==== Data shown ====

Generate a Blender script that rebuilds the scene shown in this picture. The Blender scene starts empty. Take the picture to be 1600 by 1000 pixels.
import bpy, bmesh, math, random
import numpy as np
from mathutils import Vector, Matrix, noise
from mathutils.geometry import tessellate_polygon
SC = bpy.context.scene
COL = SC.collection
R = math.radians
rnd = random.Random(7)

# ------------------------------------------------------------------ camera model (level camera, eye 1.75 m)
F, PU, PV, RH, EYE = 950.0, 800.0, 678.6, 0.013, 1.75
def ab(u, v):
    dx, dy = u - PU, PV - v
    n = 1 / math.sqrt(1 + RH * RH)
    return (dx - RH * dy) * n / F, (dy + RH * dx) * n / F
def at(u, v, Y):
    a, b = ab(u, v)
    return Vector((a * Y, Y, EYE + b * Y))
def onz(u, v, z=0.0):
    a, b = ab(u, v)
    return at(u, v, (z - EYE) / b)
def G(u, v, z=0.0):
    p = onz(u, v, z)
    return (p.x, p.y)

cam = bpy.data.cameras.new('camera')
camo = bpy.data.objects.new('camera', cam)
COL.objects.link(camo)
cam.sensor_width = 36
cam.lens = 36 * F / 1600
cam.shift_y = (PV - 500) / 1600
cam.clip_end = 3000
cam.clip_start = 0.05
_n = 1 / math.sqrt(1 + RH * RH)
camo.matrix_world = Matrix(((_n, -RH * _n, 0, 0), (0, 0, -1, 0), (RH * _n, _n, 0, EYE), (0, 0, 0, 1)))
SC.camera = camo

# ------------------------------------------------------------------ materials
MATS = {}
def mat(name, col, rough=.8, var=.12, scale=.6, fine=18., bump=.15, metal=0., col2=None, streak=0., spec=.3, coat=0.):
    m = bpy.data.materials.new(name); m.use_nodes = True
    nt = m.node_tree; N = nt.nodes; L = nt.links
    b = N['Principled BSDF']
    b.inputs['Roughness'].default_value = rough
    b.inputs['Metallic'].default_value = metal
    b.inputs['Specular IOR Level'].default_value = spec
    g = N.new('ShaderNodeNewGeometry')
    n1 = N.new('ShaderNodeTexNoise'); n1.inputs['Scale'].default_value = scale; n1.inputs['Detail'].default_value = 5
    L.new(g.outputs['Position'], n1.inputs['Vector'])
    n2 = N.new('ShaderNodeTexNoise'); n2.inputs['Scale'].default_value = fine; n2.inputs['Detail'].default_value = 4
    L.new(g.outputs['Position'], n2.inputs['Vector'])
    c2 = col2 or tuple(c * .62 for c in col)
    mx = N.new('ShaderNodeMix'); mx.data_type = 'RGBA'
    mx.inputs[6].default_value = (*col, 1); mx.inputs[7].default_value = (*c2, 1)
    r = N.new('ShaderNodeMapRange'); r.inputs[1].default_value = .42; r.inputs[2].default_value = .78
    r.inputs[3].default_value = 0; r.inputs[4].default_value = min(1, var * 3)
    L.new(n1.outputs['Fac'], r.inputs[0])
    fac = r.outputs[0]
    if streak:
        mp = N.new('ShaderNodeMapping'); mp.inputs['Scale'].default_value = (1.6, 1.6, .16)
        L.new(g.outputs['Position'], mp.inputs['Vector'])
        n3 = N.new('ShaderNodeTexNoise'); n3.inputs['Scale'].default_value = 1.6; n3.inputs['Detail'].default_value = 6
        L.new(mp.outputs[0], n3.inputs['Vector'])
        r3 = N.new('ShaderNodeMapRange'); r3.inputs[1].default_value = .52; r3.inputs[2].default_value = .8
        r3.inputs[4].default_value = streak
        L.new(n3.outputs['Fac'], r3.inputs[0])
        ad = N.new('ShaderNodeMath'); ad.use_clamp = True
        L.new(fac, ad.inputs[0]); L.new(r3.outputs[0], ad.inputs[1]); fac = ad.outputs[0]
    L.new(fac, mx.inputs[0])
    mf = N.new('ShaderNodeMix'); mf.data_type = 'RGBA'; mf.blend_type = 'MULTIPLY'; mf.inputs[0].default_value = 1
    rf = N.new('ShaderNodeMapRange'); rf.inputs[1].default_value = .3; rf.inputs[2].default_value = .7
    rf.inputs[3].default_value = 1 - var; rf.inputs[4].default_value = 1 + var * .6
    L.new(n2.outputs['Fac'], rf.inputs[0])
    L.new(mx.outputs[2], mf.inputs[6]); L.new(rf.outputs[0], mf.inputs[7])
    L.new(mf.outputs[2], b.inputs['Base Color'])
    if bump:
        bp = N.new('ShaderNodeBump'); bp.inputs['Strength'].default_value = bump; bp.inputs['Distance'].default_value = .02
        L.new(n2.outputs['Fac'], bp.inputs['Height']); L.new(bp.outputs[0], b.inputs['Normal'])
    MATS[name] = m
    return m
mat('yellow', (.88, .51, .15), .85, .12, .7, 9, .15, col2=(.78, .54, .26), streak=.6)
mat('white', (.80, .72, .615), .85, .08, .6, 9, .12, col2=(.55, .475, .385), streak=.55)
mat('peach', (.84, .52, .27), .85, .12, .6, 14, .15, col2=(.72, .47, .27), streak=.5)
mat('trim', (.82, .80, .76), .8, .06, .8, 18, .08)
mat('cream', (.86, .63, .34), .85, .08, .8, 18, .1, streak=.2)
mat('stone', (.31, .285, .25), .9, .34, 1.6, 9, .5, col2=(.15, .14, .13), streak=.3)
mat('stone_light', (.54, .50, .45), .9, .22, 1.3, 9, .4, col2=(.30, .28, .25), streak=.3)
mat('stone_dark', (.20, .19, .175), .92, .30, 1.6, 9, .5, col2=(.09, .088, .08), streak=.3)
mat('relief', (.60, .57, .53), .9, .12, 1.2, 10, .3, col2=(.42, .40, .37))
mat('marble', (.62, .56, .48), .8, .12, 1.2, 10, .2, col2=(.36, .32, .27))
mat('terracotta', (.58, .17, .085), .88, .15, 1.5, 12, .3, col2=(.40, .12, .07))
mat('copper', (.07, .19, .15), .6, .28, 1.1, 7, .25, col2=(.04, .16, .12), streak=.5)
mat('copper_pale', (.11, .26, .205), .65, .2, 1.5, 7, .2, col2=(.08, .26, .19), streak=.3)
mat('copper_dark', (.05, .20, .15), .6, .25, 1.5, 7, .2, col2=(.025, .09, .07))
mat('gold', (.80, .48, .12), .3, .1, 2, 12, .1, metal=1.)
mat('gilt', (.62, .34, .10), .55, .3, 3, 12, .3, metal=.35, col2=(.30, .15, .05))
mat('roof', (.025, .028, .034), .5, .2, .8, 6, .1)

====

Exercise description: Reproduce exactly the lines from the line with "col2=(.15, .14, .13), streak=.3)" to the line with "col2=(.30, .28, .25), streak=.3)", both end lines included.

Solution to this exercise:
mat('stone', (.31, .285, .25), .9, .34, 1.6, 9, .5, col2=(.15, .14, .13), streak=.3)
mat('stone_light', (.54, .50, .45), .9, .22, 1.3, 9, .4, col2=(.30, .28, .25), streak=.3)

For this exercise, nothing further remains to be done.